Autrement dit, les dispositifs de poursuite des auteurs présumés des délits prévus aux articles L. 335-2, L. 335-3 et L. 335-4 du code de la propriété intellectuelle risquent de devenir rapidement, pour paraphraser un représentant d’un syndicat de magistrats, « monstrueux à gérer ».

Votre étude d’impact, madame le garde des sceaux, semble donc bien peu réaliste.

Dans ces conditions, il est quasiment utopique d’imaginer que pourra être rapidement traité un contentieux de masse, car c’est bien de cela qu’il s’agira.

Pourquoi avoir donc bricolé à la va-vite, sans prendre le temps de la concertation ni même celui d’un travail parlementaire serein, ce dispositif pénal bancal, qui complexifie encore un peu plus l’arsenal répressif existant, en particulier depuis la loi DADVSI ? Car nous ne sommes pas dépourvus de lois, mes chers collègues, songez-y…

Après la décision du Conseil constitutionnel du 10 juin dernier, la sagesse aurait voulu que le Gouvernement se range au conseil que nous lui donnions sur ces travées, dès la discussion de la future loi d’août 2006, en l’appelant à organiser un large processus de concertation mettant en présence tous les acteurs concernés.

Loin de nous l’idée de vouloir par là valoriser quelques thuriféraires des nouvelles technologies, voyant uniquement dans le World Wide Web un espace de liberté sans contrainte, c’est-à-dire un poulailler libre ouvert à n’importe quel renard libre. Au risque, naturellement, de voir disparaître les plus faibles...

Malheureusement, HADOPI 2, comme HADOPI 1, passe à côté de la question essentielle restée pendante depuis les prémices de la révolution numérique : quel avenir souhaitons-nous réserver au droit d’auteur « à la française » auquel nous tenons, c’est-à-dire au droit moral, fondement indiscutable de notre exception culturelle et vecteur primordial de diffusion et de diversité des œuvres ?

Ce ne sont pas les quelques mesures de la loi du 12 juin dernier supposées inciter au développement des offres légales qui suffiront à répondre. Depuis le début, on nous presse : faites vite une loi, nous dit-on, et, en attendant, nous allons développer une offre concurrente qui diminuera le téléchargement illégal. Mais nous ne voyons rien venir de significatif, ou si peu… D’autant moins que, pour ce qui est du cinéma, le CNC s’est montré incapable de trouver un terrain d’entente avec l’ensemble de la filière pour remettre concrètement à plat la chronologie des médias.

Quel est donc le sens de tout le processus législatif initié il y a trois ans, dans les conditions et avec les résultats que l’on connaît, si l’usine à gaz mise en place par HADOPI 1 et HADOPI 2, qui est destinée à dissuader nos concitoyens d’échanger des fichiers illégaux, n’est pas accompagnée d’offres légales aux contenus riches, diversifiés, accessibles à tous de manière simple et bon marché ?

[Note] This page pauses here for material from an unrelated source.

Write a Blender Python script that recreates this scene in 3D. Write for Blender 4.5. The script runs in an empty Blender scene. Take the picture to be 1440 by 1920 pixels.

À l’heure de la révolution numérique, qui brise nombre de traditions et de codes culturels multiséculaires, il s’agit plus fondamentalement pour les responsables politiques de relever un défi d’une rare complexité : réussir à réguler les usages et le fonctionnement des nouveaux réseaux de communication électronique afin de permettre la diffusion la plus large possible des œuvres culturelles sur support numérique, dans le respect du droit exclusif des artistes de décider du sort de leurs créations.

Comme vous l’avez vous-même reconnu, monsieur le ministre, ce chantier d’ampleur historique nécessitera évidemment d’engager une réflexion approfondie sur le devenir de la rémunération des créateurs.

En effet, dans un pays comme le nôtre, où plus de 18 millions d’internautes bénéficient d’un accès à haut débit, il est primordial de rechercher le consensus, de cesser de diviser les Français et de les monter les uns contre les autres, notamment les créateurs et les « consommateurs de culture », pour inventer de nouvelles formes de rémunération des créateurs, sans céder à la logique facile du copyright à l’américaine, alternative que nous rejetons.

Dans cette perspective, il sera sans doute inévitable de mettre à contribution les fournisseurs d’accès à internet, dont l’essor de l’activité est notamment lié à la richesse et à la qualité des contenus culturels disponibles, et qui bénéficient donc d’un transfert de valeur économique substantiel, en partie au détriment du financement de la création.

Monsieur le ministre, si vous lancez ce chantier, et le plus tôt serait le mieux, vous trouverez chez les sénateurs socialistes des partenaires responsables et vigilants, animés de l’esprit de Jean Zay, le ministre de l’éducation nationale et des beaux-arts du Front populaire, lorsque celui-ci lança, en août 1936, un grand projet visant à redéfinir la place des « travailleurs intellectuels » dans la société démocratique.

Cessez de faire croire qu’une digue virtuelle peut tenir face à la déferlante de la révolution numérique ! Inventons ensemble, monsieur le ministre, et nous serons présents, le nouveau modèle économique de la diffusion culturelle à l’heure de la révolution numérique.